In the event that the land survey monuments are not depicted on the plans,
could the engineer who prepared and sealed the plans or someone else acting in reliance
upon the engineer's plans be held liable for their destruction?
3.
In the event that the land survey monuments are depicted on the plans,
could the owner of the project, the contractor, or someone else acting in reliance upon the
engineer's plans be held liable for their destruction?
4.
Assuming the ability to prove identification of the responsible party, could
that party be held liable for damages for the accidental or unintended destruction of land
survey monuments?
5.
Would the Board of Professional Engineers and Land Surveyors have
standing and authority to institute legal action to cause land survey monuments to be
replaced and to recover damages and costs incurred in prosecuting such actions from a
party accidentally or unintentionally damaging said land survey monuments?
CONCLUSION
1.
The existence of an original GLO or BLM survey, a properly recorded
corner perpetuation and filing form, a properly recorded subdivision plat, or a properly
recorded record of survey indicating the presence of a monument, together with visual
presence of that monument, would constitute "adequate evidence" of a public land

survey corner monument as defined by Idaho Code § 55-1613. Such monuments must
therefore be referenced by a surveyor prior to the time construction or other activities
disturb them and must subsequently be reestablished and remonumented under the
supervision of a surveyor.
2.
An engineer who prepares and places his or her seal on plans where land
survey monuments set by a professional land surveyor are not depicted may be statutorily
liable, pursuant to Idaho Code § 54-1234, if the engineer or the engineer's agent willfully
defaces, injures, or removes a monument. The potential liability created by the statute is
not exclusive and extends to any person who willfully defaces, injures or removes a
monument set by a professional land surveyor.
3.
A project owner, contractor or other party may be statutorily liable for the
willful defacement, injury or removal of a land survey monument set by a professional
land surveyor. A civil action for resulting damages suffered by an affected party is also
authorized by the statute.
4.
A party responsible for the accidental or unintended destruction of a land
survey monument cannot be held statutorily liable pursuant to Idaho Code § 54-1234.
5.
The Board does not have standing or authority to institute legal action to
cause land survey monuments to be replaced and to recover costs and damages incurred
in prosecuting such actions from a party damaging land survey monuments.
ANALYSIS
As a preliminary matter, it is useful to reference several statutory definitions used
throughout this opinion that are terms of art in the surveying and engineering profession.

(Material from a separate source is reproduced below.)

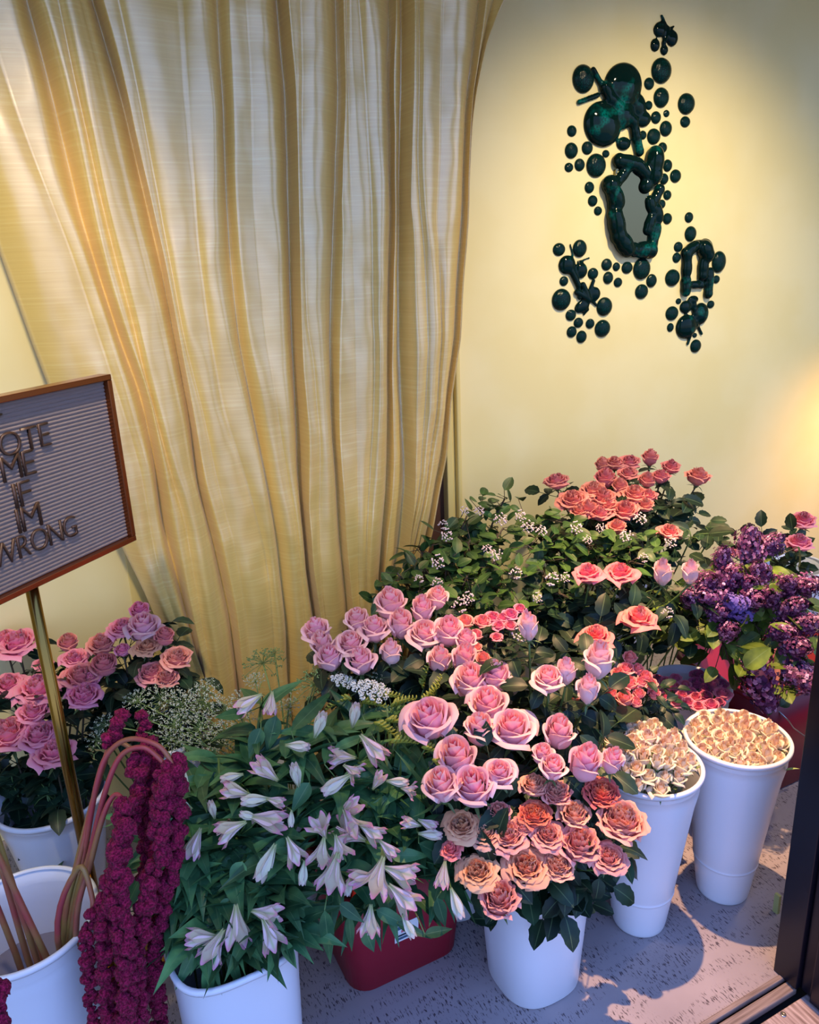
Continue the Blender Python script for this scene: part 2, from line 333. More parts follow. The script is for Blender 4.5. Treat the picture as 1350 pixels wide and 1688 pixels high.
# threshold, gap and outside boards
boxs('trim_5', (-1.6, TY-.012, -.012), (1.34, TY-.001, .003), M['sill'], .002)
boxs('trim_6', (-1.6, .838, -.02), (1.34, TY-.018, -.002), M['sill'], .003)
boxs('gap_shade', (-1.6, .5, -.045), (1.7, .879, -.031), M['black'])  # black sheet under the boards, its colour stands in for shade in the gap
for i in range(4):
    boxs('floor_board', (-1.6+.0*i, .824-.145*(i+1)+.002, -.03), (1.36, .824-.145*i-.003, -.006), M['plank'], .003)
boxs('ground', (-6, -6, -.1), (9, .95, -.046), mat('pavement', srgb(150, 148, 150), .8))
# front door jamb, navy
jx = 1.331
boxs('door_2', (jx, .835, 0), (jx+.07, .895, 2.75), M['navy'], .002)
boxs('trim_8', (jx+.012, .806, -.001), (jx+.09, .834, 2.75), M['navy'], .004)
boxs('trim_9', (jx+.004, .77, -.006), (jx+.12, .805, 2.75), M['navy'], .003)
boxs('trim_10', (jx+.05, .60, -.03), (jx+.5, .768, 2.75), M['navy'], .003)
c_ = fl(1277, 1507, 0)
boxs('trim_11', (c_.x+.004, c_.y-.004, 0), (c_.x+.012, c_.y+.010, .055), mat('pale green strip', srgb(170, 175, 110), .6))
o = MB(); sc = fl(1291, 1672, -.005)
for k in range(1): o.lathe([(.0001, -.004), (.006, -.004), (.0062, .001), (.0045, .0012), (.0001, .0002)], 20, c=(0, 0))
o = link('deck_screw', o.mesh('deck_screw', M['steel'])); o.location = (sc.x, sc.y, -.005); tag(o, 'small round screw head sunk in the outside plank', 'screw')

# ------------------------------------------------------------------ curtain
KN = [  # (depth out from the door plane, [(px, py)...])
 (.015, [(-150, 0), (-50, 280), (2, 425), (50, 560), (100, 690), (175, 850), (235, 970), (305, 1130)]),
 (.075, [(-75, 0), (0, 190), (37, 283), (90, 417), (133, 550), (185, 690), (213, 777), (243, 927), (280, 1027), (325, 1130)]),
 (.066, [(-30, 0), (30, 190), (65, 283), (118, 417), (162, 550), (208, 690), (232, 777), (258, 927), (292, 1027), (335, 1130)]),
 (.074, [(15, 0), (50, 133), (85, 283), (135, 417), (180, 550), (222, 690), (245, 777), (270, 927), (303, 1027), (342, 1130)]),
 (.0, [(43, 0), (70, 100), (103, 233), (133, 360), (167, 467), (197, 560), (230, 647), (253, 760), (267, 860), (290, 943), (327, 1093), (348, 1180)]),
 (.085, [(75, 0), (105, 100), (135, 233), (160, 360), (185, 467), (215, 560), (245, 647), (270, 760), (290, 860), (305, 943), (335, 1093), (352, 1180)]),
 (.070, [(95, 0), (122, 133), (145, 233), (167, 333), (192, 433), (220, 533), (232, 593), (258, 693), (280, 777), (303, 850), (318, 943), (345, 1093), (360, 1180)]),
 (.095, [(117, 0), (143, 133), (160, 233), (180, 333), (207, 433), (232, 533), (245, 593), (270, 693), (292, 777), (318, 850), (335, 943), (360, 1093), (372, 1180)]),
 (.074, [(135, 0), (168, 133), (190, 233), (214, 333), (240, 433), (265, 533), (278, 593), (300, 693), (312, 777), (335, 860), (350, 950), (378, 1107), (386, 1180)]),
 (.0, [(152, 0), (180, 93), (203, 173), (233, 300), (260, 417), (287, 560), (313, 693), (323, 793), (350, 893), (377, 1010), (390, 1120), (396, 1180)]),
 (.075, [(172, 0), (198, 93), (215, 173), (240, 300), (266, 417), (293, 560), (322, 693), (340, 793), (368, 893), (392, 1010), (402, 1120), (407, 1180)]),
 (.066, [(195, 0), (215, 93), (232, 173), (256, 300), (277, 417), (303, 560), (338, 693), (358, 793), (385, 893), (405, 1010), (413, 1120), (417, 1180)]),
 (.08, [(215, 0), (238, 93), (253, 200), (280, 300), (290, 400), (313, 550), (333, 593), (360, 727), (397, 860), (423, 993), (437, 1093), (444, 1180)]),
 (.066, [(300, 0), (304, 100), (310, 200), (318, 300), (326, 400), (345, 550), (368, 680), (408, 800), (440, 920), (452, 1060), (460, 1180)]),
 (.085, [(330, 0), (340, 100), (350, 167), (353, 300), (347, 433), (370, 550), (400, 660), (425, 760), (447, 893), (462, 1027), (470, 1180)]),
 (.03, [(357, 0), (362, 100), (367, 167), (372, 300), (378, 420), (392, 560), (420, 700), (440, 810), (456, 893), (470, 1027), (478, 1180)]),
 (.08, [(378, 0), (384, 100), (388, 200), (390, 300), (396, 417), (413, 560), (445, 700), (462, 780), (478, 860), (490, 960), (499, 1060), (505, 1180)]),
 (.074, [(405, 0), (412, 100), (416, 200), (418, 300), (424, 417), (438, 560), (460, 700), (473, 780), (486, 860), (497, 960), (507, 1060), (512, 1180)]),
 (.085, [(432, 0), (440, 133), (442, 200), (443, 300), (458, 433), (464, 550), (474, 700), (482, 780), (492, 860), (502, 960), (514, 1060), (519, 1180)]),
 (.0, [(455, 0), (462, 80), (470, 167), (473, 333), (480, 550), (488, 727), (492, 810), (500, 927), (523, 1060), (530, 1180)]),
 (.09, [(476, 0), (480, 67), (479, 167), (484, 333), (488, 533), (499, 593), (512, 727), (510, 893), (519, 993), (531, 1060), (538, 1180)]),
 (.078, [(495, 0), (498, 100), (497, 200), (498, 333), (505, 533), (516, 593), (527, 727), (527, 893), (533, 993), (543, 1060), (548, 1180)]),
 (.09, [(520, 0), (520, 67), (517, 200), (517, 300), (525, 380), (520, 500), (530, 600), (538, 727), (545, 893), (550, 993), (556, 1060), (560, 1180)]),
 (.02, [(553, 0), (557, 150), (552, 300), (546, 450), (543, 560), (547, 727), (557, 860), (567, 960), (573, 1043), (578, 1180)]),
 (.075, [(563, 0), (562, 150), (561, 267), (567, 400), (563, 533), (560, 593), (562, 760), (572, 893), (580, 980), (585, 1060), (588, 1180)]),
 (.066, [(572, 0), (573, 150), (576, 267), (582, 400), (585, 533), (587, 650), (590, 760), (590, 893), (592, 980), (595, 1060), (597, 1180)]),
 (.075, [(580, 0), (584, 100), (590, 233), (598, 333), (600, 450), (605, 560), (607, 660), (602, 760), (598, 880), (600, 980), (602, 1060), (604, 1180)]),
 (.070, [(592, 0), (600, 100), (606, 233), (612, 333), (614, 450), (617, 560), (617, 660), (612, 760), (604, 880), (605, 980), (607, 1060), (609, 1180)]),
 (.09, [(608, 0), (618, 60), (627, 167), (630, 300), (628, 400), (627, 533), (628, 660), (623, 793), (613, 877), (610, 960), (611, 1060), (612, 1180)]),
 (.0, [(640, 0), (636, 133), (640, 233), (640, 367), (636, 560), (636, 760), (632, 843), (622, 960), (616, 1060), (616, 1180)]),
 (.045, [(652, 0), (648, 133), (649, 233), (648, 367), (645, 560), (650, 760), (645, 843), (630, 960), (622, 1060), (620, 1180)]),
 (.0, [(660, 0), (657, 200), (654, 433), (655, 560), (660, 660), (665, 777), (657, 893), (640, 980), (628, 1060), (624, 1180)]),
 (.085, [(682, 0), (677, 167), (673, 300), (683, 383), (686, 450), (690, 560), (690, 680), (684, 793), (668, 893), (650, 980), (636, 1060), (629, 1180)]),
 (.074, [(692, 0), (690, 100), (687, 267), (694, 367), (702, 450), (705, 560), (702, 680), (692, 793), (674, 893), (655, 980), (641, 1060), (633, 1180)]),
 (.09, [(702, 0), (700, 100), (698, 267), (703, 367), (716, 440), (720, 560), (712, 680), (698, 793), (680, 880), (660, 980), (646, 1060), (637, 1180)]),
 (.070, [(730, 0), (728, 100), (724, 267), (718, 367), (726, 450), (728, 560), (720, 680), (704, 793), (684, 893), (665, 980), (650, 1060), (641, 1180)]),
 (.085, [(757, 0), (755, 167), (748, 300), (740, 400), (737, 480), (733, 593), (722, 727), (706, 810), (690, 880), (672, 980), (656, 1060), (646, 1180)]),
 (.02, [(790, 0), (772, 130), (765, 200), (757, 400), (747, 560), (733, 660), (724, 760), (704, 860), (690, 927), (676, 1000), (660, 1080), (650, 1180)]),
]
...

A "property corner" is a geographic point on the surface of the earth, and is on, a
part of, and controls a property line. Idaho Code § 55-1603(a).

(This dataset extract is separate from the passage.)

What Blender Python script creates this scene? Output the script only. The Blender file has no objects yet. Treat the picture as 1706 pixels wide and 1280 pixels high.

A "public land survey corner" is any corner actually established and monumented
in an original survey or resurvey used as a basis of legal description for issuing a patent
for the land from the United States government to a private person. Idaho Code § 551603(c).

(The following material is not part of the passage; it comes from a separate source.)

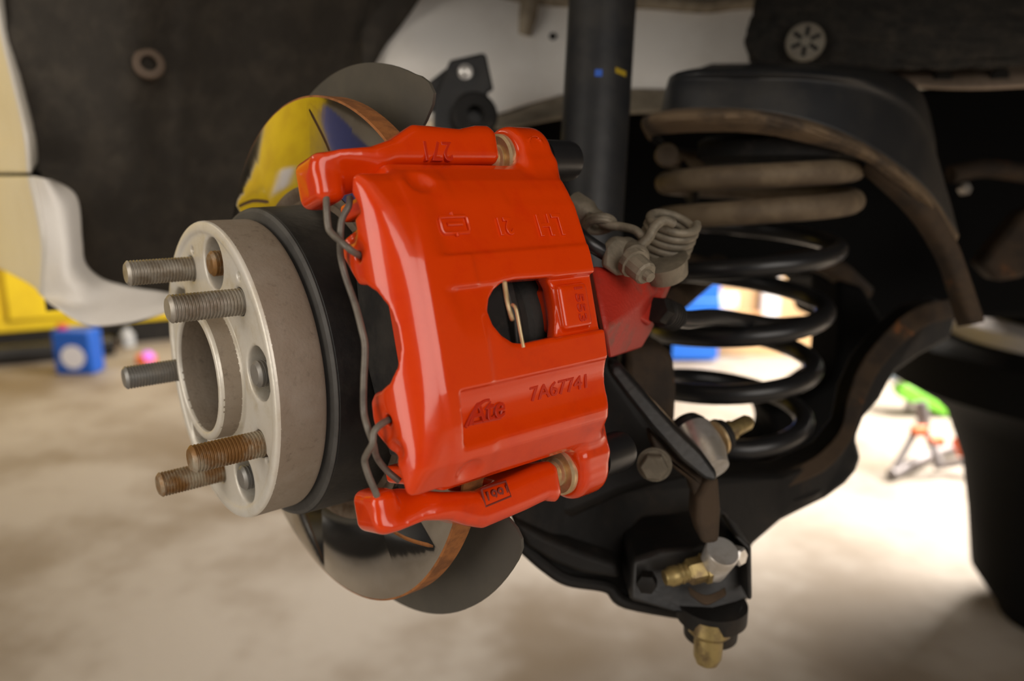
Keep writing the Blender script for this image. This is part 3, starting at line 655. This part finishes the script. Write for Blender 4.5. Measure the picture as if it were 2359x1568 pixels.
arm = thing('lower_arm', P(1700, 1240, .60), 'big black lower control arm that carries the coil spring and curves up at the right', 'control arm')
slab('arm_body', [(1170, 1180), (1205, 1262), (1250, 1300), (1295, 1338), (1345, 1346), (1395, 1355), (1425, 1375), (1445, 1392), (1475, 1386), (1620, 1425), (1728, 1388), (1732, 1262), (1800, 1202), (1862, 1171), (1905, 1150), (1950, 1117), (1975, 1088), (1987, 1055), (1975, 1012), (1990, 965), (2015, 920), (2065, 860), (2120, 820), (2190, 782), (2205, 720), (2170, 690), (2110, 712), (2040, 770), (1990, 835), (1960, 905), (1945, 985), (1900, 1045), (1800, 1090), (1560, 1098), (1440, 1120), (1300, 1120)],
     [.47, .47, .47, .47, .48, .48, .48, .48, .48, .50, .52, .54, .56, .58, .59, .60, .61, .62, .63, .64, .66, .68, .70, .72, .72, .70, .68, .66, .64, .62, .60, .585, .57, .54, .50, .47], .03, BLACKDIRT, arm, bev=.006, seg=3)
sheet('arm_flange', [[(2200, 688, .70), (2110, 708, .67), (2040, 765, .645), (1985, 835, .625), (1955, 910, .61), (1935, 990, .60), (1880, 1050, .585), (1800, 1090, .575)],
                     [(2205, 730, .695), (2130, 752, .665), (2070, 800, .64), (2020, 862, .62), (1990, 930, .605), (1962, 1010, .595), (1905, 1080, .58), (1810, 1125, .57)]], BROWNDIRT, arm, sub=6, th=.004)
tube('arm_lip', [P(1150, 1205, .468), P(1215, 1268, .468), P(1262, 1308, .468), P(1310, 1336, .468), P(1400, 1352, .475), P(1445, 1388, .475), P(1620, 1420, .495)], .004, BLACKDIRT, arm, n=10)
seat_c = P(1722, 1092, .625)
lathe('spring_pan', seat_c, UP, [(-.008, 0), (-.008, .050), (-.002, .060), (.002, .060), (.002, .056), (-.004, .048), (-.004, 0)], BLACKDIRT, arm, n=64)
slab('arm_rib', [(1180, 1200), (1260, 1240), (1330, 1270), (1420, 1300), (1430, 1335), (1340, 1322), (1280, 1300), (1215, 1262)], .462, .02, BLACKDIRT, arm, bev=.003)

kn = thing('wheel_knuckle', P(1450, 1150, .47), 'black wheel knuckle behind the disc with a rusty brown upright beside the coil spring', 'knuckle')
slab('knuckle_body', [(1130, 560), (1290, 400), (1330, 470), (1365, 600), (1395, 800), (1430, 860), (1500, 960), (1585, 1000), (1600, 1095), (1430, 1150), (1320, 1200), (1180, 1200), (1080, 1100)], .475, .06, BLACKDIRT, kn, bev=.008, seg=3)
slab('rusty_upright', [(1440, 800), (1500, 790), (1552, 815), (1560, 900), (1556, 985), (1520, 975), (1480, 930), (1440, 880)], .50, .04, BROWNDIRT, kn, bev=.006, seg=3)

link = thing('link_bracket', P(1640, 1240, .44), 'black stepped link bracket with a rusty lower end, bolted below the caliper pin', 'bracket')
slab('bracket_arm', [(1405, 838), (1428, 838), (1500, 920), (1560, 985), (1618, 1042), (1655, 1092), (1650, 1112), (1625, 1105), (1570, 1062), (1500, 985), (1452, 925), (1405, 862)], [.43, .43, .425, .42, .415, .41, .41, .41, .415, .42, .425, .43], .016, BLACK, link, bev=.003, seg=3)
slab('bracket_flange', [(1500, 1000), (1560, 1060), (1625, 1108), (1655, 1100), (1650, 1140), (1622, 1170), (1602, 1150), (1590, 1110), (1545, 1075), (1505, 1040)], .422, .02, BROWNDIRT, link, bev=.003, seg=3)
slab('bracket_foot', [(1625, 1108), (1656, 1098), (1662, 1180), (1658, 1252), (1618, 1256), (1602, 1200), (1605, 1150)], .418, .02, BROWNDIRT, link, bev=.003, seg=3)
bdir = np.array([-.25, -1, .1])
bw = lathe('bracket_bolt', P(1508, 1068, .425), bdir, [(.0, 0), (.0, .0098), (.002, .0098), (.002, .0088), (.003, .0088), (.003, 0)], LEVER, link, n=32)
lathe('bolt_head', P(1508, 1068, .425), bdir, [(.003, 0), (.003, .0078), (.0085, .0078), (.0095, .0068), (.0095, 0)], LEVER, bw, n=6, sharp=20)

bj = thing('ball_joint', P(1620, 1030, .45), 'bright steel ball joint with a black boot and yellowish threaded end by the coil spring', 'ball joint')
b0 = P(1585, 1040, .452); bdir2 = P(1742, 962, .475)-b0; L2 = np.linalg.norm(bdir2); bdir2 = bdir2/L2
jd = P(1640, 1075, .44)-P(1590, 985, .46); jd /= np.linalg.norm(jd)
lathe('joint_housing', P(1616, 1030, .447), jd, [(-.0165, 0), (-.0165, .008), (-.013, .0118), (-.002, .0132), (.006, .0128), (.0125, .0105), (.0165, .0095), (.0165, 0)], CHROME, bj, n=48)
lathe('joint_boot', P(1588, 990, .457), -jd, [(-.004, 0), (-.004, .0112), (.002, .0118), (.006, .0095), (.008, .006), (.008, 0)], RUBBER, bj, n=40)
sb = P(1648, 1010, .455); sdv = P(1742, 962, .468)-sb; sdv /= np.linalg.norm(sdv)
lathe('joint_washer', sb, sdv, [(0, .004), (0, .0112), (.0018, .0112), (.0018, .004)], BRASS, bj, n=40, closed=True)
lathe('joint_collar', sb, sdv, [(.0018, .004), (.0018, .0105), (.0045, .011), (.006, .0095), (.0075, .0095), (.0075, .004)], RUBDULL, bj, n=40, closed=True)
pf = [(.0075, 0), (.0075, .0062)]+[(s/1000, r/1000) for s, r in stud_profile(0, 4.5, 6.0, 1.5, .7)[2:-2]]
pf = [(.0075, 0), (.0075, .0064), (.0135, .0064), (.0135, .0052), (.026, .0050), (.0285, .0035), (.0285, 0)]
lathe('joint_stud', sb, sdv, pf, OLIVE, bj, n=28)

lb = thing('anchor_bracket', P(1640, 1440, .46), 'black box bracket under the link with yellowish bolts, hanging lowest of the suspension', 'bracket')
slab('bracket_box', [(1455, 1290), (1520, 1270), (1600, 1262), (1690, 1236), (1728, 1262), (1732, 1380), (1640, 1418), (1560, 1412), (1450, 1385)], [.455, .45, .45, .455, .46, .46, .445, .445, .455], .05, BLACK, lb, bev=.003)
slab('bracket_plate', [(1690, 1236), (1700, 1232), (1732, 1258), (1734, 1380), (1724, 1384), (1720, 1266)], .440, .03, BLACK, lb, bev=.0015)
bu = P(1652, 1290, .432)
lathe('steel_bush', bu, np.array([.15, -.55, .95]), [(-.011, 0), (-.011, .006), (-.0095, .0085), (.0085, .0098), (.010, .009), (.010, 0)], CHROME, lb, n=40)
lathe('round_nut', P(1688, 1276, .436), np.array([.6, -.7, .1]), [(0, 0), (0, .0055), (.006, .0055), (.007, .0045), (.007, 0)], CHROME, lb, n=6)
o1 = P(1625, 1308, .435); d1 = P(1525, 1332, .43)-o1; d1 /= np.linalg.norm(d1)
lathe('bolt_collar', o1, d1, [(-.002, 0), (-.002, .0088), (.0015, .0088), (.0015, .0075), (.010, .0075), (.0115, .0062), (.0115, 0)], OLIVE, lb, n=6)
lathe('bolt_end', o1, d1, [(s/1000, r/1000) for s, r in [(11, 0), (11, 5.6), (12, 5.9), (13.4, 5.2), (15, 5.9), (16.4, 5.2), (18, 5.9), (22, 5.9), (24, 4.6), (25.5, 4.4), (25.5, 0)]], OLIVE, lb, n=28)
sheet('bracket_scoop', [[(1585, 1352, .44), (1625, 1372, .435), (1668, 1356, .44)], [(1590, 1368, .437), (1628, 1392, .432), (1672, 1370, .437)]], BROWNDIRT, lb, sub=5, th=.003)
lathe('side_bolt', P(1490, 1340, .44), np.array([-.2, -1, .0]), [(-.004, 0), (-.004, .006), (.004, .006), (.005, .004), (.005, 0)], BLACKDIRT, lb, n=6)
lathe('pivot_collar', P(1640, 1400, .455), -UP, [(-.004, 0), (-.004, .021), (.006, .021), (.010, .0165), (.018, .0160), (.018, 0)], BLACKDIRT, lb, n=40)
lathe('pivot_tip', P(1635, 1442, .447), P(1628, 1530, .447)-P(1635, 1442, .447), [(-.004, 0), (-.004, .0125), (.004, .0122), (.007, .0088), (.018, .0082), (.0225, .006), (.024, .003), (.0242, 0)], OLIVE, lb, n=40)
hull('pivot_bolt', [P(1690, 1405, .45), P(1712, 1392, .45), P(1708, 1425, .45), P(1690, 1440, .45), P(1700, 1415, .44)], BLACKDIRT, lb, bev=.001)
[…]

A "monument" is a physical structure that occupies the exact position of a corner.
Idaho Code § 55-1603(f).
"Survey" means the locating and monumenting of points of lines which define the
exterior boundary or boundaries common to two (2) or more ownerships, except those

boundaries defining ownership in established and ongoing mineral extraction operations,
or that reestablish or restore public land survey corners in accordance with established
principles of land surveying by or under the supervision of a surveyor. Idaho Code § 551902(3).
It is also important to note that Idaho follows the Rectangular System of survey,
which divides land into a series of rectangles. See Idaho Code §§ 55-1701, et seq. A
surveyor cannot survey land accurately unless the monuments, from which corners are
located, are preserved, protected and perpetuated.
I.
In 1967, the Idaho Legislature enacted the Corner Perpetuation and Filing Act.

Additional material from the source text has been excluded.